RFC 8188764: Obsolete AssumeMP and then remove all support for non-MP builds

David Holmes david.holmes at oracle.com
Fri Sep 14 01:37:53 UTC 2018


Thanks for the explanation John!

To summarise for my own benefit. Patching an unaligned address may not 
be atomic at the hardware level, but for a uniprocessor it is 
effectively atomic as nothing else can concurrently examine the address 
(we "can't" field interrupts that might trigger a context switch in the 
middle of an instruction executing). For MP concurrent access is 
possible so we always force alignment.

I will assume is_MP is true and always use the aligning code.
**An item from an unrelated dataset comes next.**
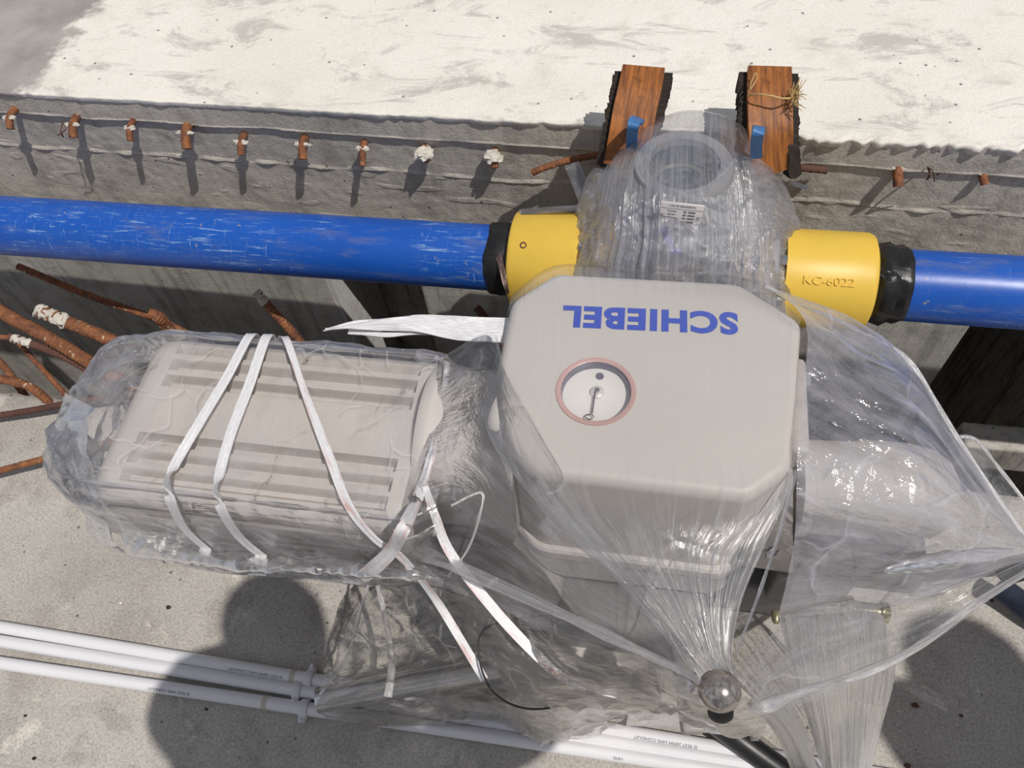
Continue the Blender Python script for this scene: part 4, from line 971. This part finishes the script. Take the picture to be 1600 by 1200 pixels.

Though I 
already noticed this would have some non-trivial flow on where we check 
for un-aligned patching and assert !is_MP. That will reduce to adding a 
guarantee that the patching location is aligned and only use the code 
for the aligned case.

Thanks,
David

On 14/09/2018 11:17 AM, John Rose wrote:
> On Sep 13, 2018, at 7:10 PM, David Holmes <david.holmes at oracle.com 
> <mailto:david.holmes at oracle.com>> wrote:
>>
>> 2. to align certain patchable code sequences (method entry, call sites)
>>
>> The is_MP is currently retained. This is because I have no idea what 
>> this alignment logic is or how it relates to uniprocessor or 
>> multiprocessor implementations. Can anyone shed some light?
> 
> Patchable instruction sequences inherently exhibit race conditions,
> where thread A is patching an instruction at the same time thread B
> is executing it.  The algorithms we use ensure that any observation
> that B can make on any intermediate states during A's patching will
> always end up with a correct outcome.  This is easiest if there are
> few or no intermediate states.  (Some inline caches have two related
> instructions that must be patched in tandem.  For those, intermediate
> states seem to be unavoidable, but we will get the right answer from
> all possible observation orders.)
> 
> When patching the entry instruction at the head of a method, or a
> linkable call instruction inside of a method, we try very hard to use
> a patch sequence which executes as a single memory transaction.
> This means, in practice, that when thread A patches an instruction,
> it should patch a 32-bit or 64-bit word that somehow overlaps the
> instruction or is contained in it.  We believe that memory hardware
> will never break up such an word write, if it is naturally aligned
> for the word being written.  We also know that some CPUs work
> very hard to create atomic updates even of naturally unaligned
> words, but we don't want to bet the farm on this always working.
> 
> Therefore, if there is any chance of a race condition, we try to
> patch only naturally aligned words, as single, full-word writes.
> 
> The is_MP query is asking, "do we have to worry about races?"
> Just set it to constant-true.  It's not worth trying to maintain the
> alternative algorithm.  In fact, pre-emptive single-processor
> systems have race conditions too, although they are rarer and
> more constrained than in modern systems.